Toronto has no interest in hosting the Olympics for now.

A debate over a potential bid for the 2024 Summer Olympics has been deferred indefinitely in a unanimous vote by the city’s economic development committee.

The 5-0 vote came hours after Mayor Rob Ford told reporters that the city is in no place to bid on an Olympic event.

According to a report prepared for the city by financial consultant firm Ernst and Young, bidding for the games would have cost up to $60 million and hosting the games would have carried a price tag between $3.3 billion and $6.9 billion.

“I don’t think it is a smart use of taxpayer money,” Ford said outside his office late Monday afternoon. “It should be shelved indefinitely right now.”

Toronto has made unsuccessful bids for the 1996 and 2008 Summer Olympics in the past and rather than taking a third kick at the can Ford said the city should focus on preparing to host the 2015 Pan American Games, which has been plagued by cost overruns and allegations of misspending.

If council had decided to further explore an Olympic bid, the next step would have been to direct staff to conduct a pre-application analysis of the pros and cons of hosting the games.

According to the report from Ernst and Young, that study alone would have cost about $1 million and would have to have been requested by January 2015 in order to allow time for reasoned debate ahead of a September IOC deadline for applications.
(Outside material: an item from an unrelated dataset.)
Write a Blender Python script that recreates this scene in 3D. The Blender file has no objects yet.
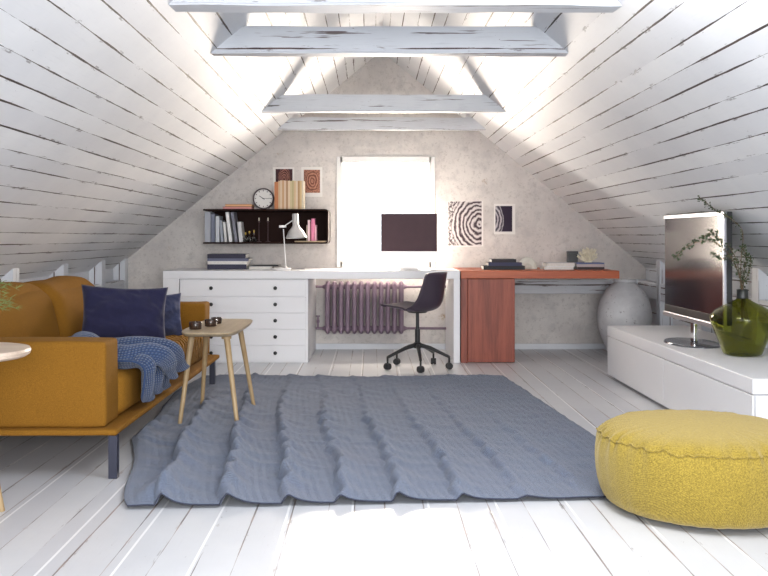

“There may come a time that we feel that it is important to showcase ourselves to the world through an Olympic bid, but I don’t think it is the time to do it,” Deputy Mayor Norm Kelly told reporters earlier Monday. “I think right now the important thing is to keep our eye on the pressing issues that face us as a city and that is gridlock, transit, infrastructure and coping with the consequences of the flood and the ice storm. That is what should occupy our time, our energy and our money.”

Kelly said he would be OK with an Olympic bid sometime in the future but he suggested that the 2028 games might be a more realistic target.

Ford, meanwhile, said it could be years before Toronto is in a position in which it is able to legitimately entertain the possibility of bidding on the games.

“Realistically I would say 15 years at least,” he told reporters at city hall.

Council will consider World Expo bid

While the economic development committee effectively ended any and all Olympic speculation on Monday, it did leave the door open to a potential bid on World Expo 2025, voting 3-2 in favour of sending the idea to council for further debate.

According to a separate report from Ernst and Young, the cost of bidding on World Expo 2025 would be in the range of $10 million to $15 million with the cost of hosting the event between $1 billion and $3 billion.